May 082018
 

I’m participating in a seminar at ASAP 10 this October in New Orleans on Ordinary Media, organized by Danny Snelson (UCLA) and Jim Hodge (Northwestern). It should be a provocative discussion of digital formats, cultures, and practices. See the call for seminar participants below and get in touch with Danny, Jim, or myself to apply!

Ordinary Media: Emerging Genres in Everyday Formats

No longer new, digital media technologies in the 21st century have become remarkably ordinary. Following Raymond Williams, the word ‘ordinary’ relates to its medieval cousin, ordination, or the process by which the rules of living pass from explicit decree to culture as such. In the digital age, ordinariness undergoes a decisive mutation as it originates less and less from cultural superstructures and more and more from technological infrastructures: the often invisible and insensible domains of digital formats (.mp3, .flv, .gif, .mov, .pdf, .docx, etc.). The ubiquity of this condition coincides with three key events: the saturation of culture by smartphones and wireless networks, the emergence of social media, and the explosion of new networked genres of expression and behavior: emoji, animated .gifs, selfies, vaporwave, memes, hashtags, supercuts, gamification, sexting, ghosting, podcasting, commenting, sharing, speed running, searching, glitching, and liking—among many others.

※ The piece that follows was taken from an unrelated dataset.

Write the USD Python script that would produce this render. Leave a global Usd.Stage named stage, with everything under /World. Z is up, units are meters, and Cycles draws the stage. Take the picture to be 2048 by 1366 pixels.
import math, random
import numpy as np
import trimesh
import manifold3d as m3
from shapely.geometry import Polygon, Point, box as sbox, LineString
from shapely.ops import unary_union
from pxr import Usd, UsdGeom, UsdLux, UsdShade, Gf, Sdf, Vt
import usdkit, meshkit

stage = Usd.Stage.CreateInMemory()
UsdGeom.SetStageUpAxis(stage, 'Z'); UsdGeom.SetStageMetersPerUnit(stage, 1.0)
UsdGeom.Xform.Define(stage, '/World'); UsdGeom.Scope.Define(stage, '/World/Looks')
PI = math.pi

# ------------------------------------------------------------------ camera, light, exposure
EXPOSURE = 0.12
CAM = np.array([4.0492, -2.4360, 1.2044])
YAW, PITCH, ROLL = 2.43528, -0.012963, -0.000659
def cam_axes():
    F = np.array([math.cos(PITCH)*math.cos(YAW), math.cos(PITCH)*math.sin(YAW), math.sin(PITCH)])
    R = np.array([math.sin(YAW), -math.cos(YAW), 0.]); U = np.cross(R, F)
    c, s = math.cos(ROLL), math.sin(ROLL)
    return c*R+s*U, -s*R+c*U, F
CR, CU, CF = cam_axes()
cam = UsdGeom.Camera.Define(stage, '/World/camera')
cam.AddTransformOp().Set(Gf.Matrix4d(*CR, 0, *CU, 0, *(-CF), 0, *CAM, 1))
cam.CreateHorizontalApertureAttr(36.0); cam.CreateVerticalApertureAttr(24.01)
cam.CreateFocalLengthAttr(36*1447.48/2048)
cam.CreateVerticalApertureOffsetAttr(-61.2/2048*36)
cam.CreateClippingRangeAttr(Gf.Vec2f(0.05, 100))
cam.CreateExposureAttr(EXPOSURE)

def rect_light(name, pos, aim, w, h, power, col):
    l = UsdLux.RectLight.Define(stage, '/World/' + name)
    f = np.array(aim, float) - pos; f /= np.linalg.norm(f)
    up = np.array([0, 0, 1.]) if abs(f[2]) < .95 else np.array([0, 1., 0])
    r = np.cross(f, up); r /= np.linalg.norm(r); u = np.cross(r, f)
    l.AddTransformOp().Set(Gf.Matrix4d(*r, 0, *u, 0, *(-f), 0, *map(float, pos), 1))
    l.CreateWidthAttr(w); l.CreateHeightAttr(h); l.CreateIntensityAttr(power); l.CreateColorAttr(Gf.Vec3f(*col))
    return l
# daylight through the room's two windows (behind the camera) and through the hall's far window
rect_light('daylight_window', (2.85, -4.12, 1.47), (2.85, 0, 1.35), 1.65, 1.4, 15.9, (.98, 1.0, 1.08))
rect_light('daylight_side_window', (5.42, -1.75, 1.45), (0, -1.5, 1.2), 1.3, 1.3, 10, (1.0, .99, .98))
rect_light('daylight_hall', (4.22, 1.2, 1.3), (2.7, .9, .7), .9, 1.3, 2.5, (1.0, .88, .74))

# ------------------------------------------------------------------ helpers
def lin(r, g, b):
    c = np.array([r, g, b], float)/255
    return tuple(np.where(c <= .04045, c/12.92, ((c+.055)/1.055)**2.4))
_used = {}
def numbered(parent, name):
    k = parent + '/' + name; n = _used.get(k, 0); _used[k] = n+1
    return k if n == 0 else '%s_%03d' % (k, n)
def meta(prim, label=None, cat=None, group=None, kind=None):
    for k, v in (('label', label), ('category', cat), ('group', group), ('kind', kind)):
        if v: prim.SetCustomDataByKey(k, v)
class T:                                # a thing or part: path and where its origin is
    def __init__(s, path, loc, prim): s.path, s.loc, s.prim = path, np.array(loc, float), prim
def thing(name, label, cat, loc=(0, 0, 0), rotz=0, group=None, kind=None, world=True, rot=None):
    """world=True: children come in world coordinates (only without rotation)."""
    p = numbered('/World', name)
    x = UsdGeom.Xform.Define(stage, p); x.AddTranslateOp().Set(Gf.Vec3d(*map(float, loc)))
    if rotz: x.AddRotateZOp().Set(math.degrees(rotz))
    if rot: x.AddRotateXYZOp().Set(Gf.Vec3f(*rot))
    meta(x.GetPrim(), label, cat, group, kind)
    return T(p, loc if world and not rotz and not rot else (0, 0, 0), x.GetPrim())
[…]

By focusing on new networked genres, this seminar contributes to the critique of the historical present in its ordinary manifestation theorized by historian Harry Harootunian and theorist Lauren Berlant. For Harootunian, the historical present is defined by its “non-contemporaneous contemporaneity,” or the felt sense of living in multiple, overlapping, and asynchronous temporalities of culture and language facilitated by the forces of networked globalization. Berlant emphasizes how attention to affect can articulate the ways in which bodies attune and habituate themselves to new ways of living in the historical present. For Berlant, too, a “waning of genre” accompanies the contemporary historical present, or what amounts to the decline of melodrama as the master genre of American culture. As Linda Williams observes, the temporal logic of melodrama may be expressed by the phrase, “too late!” This logic, we venture, no longer obtains in the field of ordinary networked experience where event, broadcast, and experience all uneasily co-exist. This seminar aims to analyze how new networked genres and technologies help us to understand better the changing dynamics of the historical present. While the topic of media infrastructures has recently drawn attention from a range of fields, this literature largely focuses on the historical development or the technical nuts and bolts of technology, rather than the actual experience of these infrastructures in the present. By contrast, “Ordinary Media” explores the ways in which artistic and poetic works provide a potent and reflexive means to assess the experiential and technological logics of our media landscape. This seminar focuses on genres particular to or sustained by the web. We aim to analyze networked genres from within the ordinariness of networked digital connection, a condition sometimes called “post-digital,” or a world in which digital networks are no longer new but simply the state of things. By focusing on the ubiquitous and the ordinary, this seminar will appeal to ASAP members interested in a range of topics, including but not limited to sexuality, affect, infrastructure, seriality, surveillance, software, publics, geopolitics, and the Anthropocene. We invite papers and projects addressing new modes and genres of networked artmaking, experimental writing, cultural practice, and lived experience in the context of always-on computing.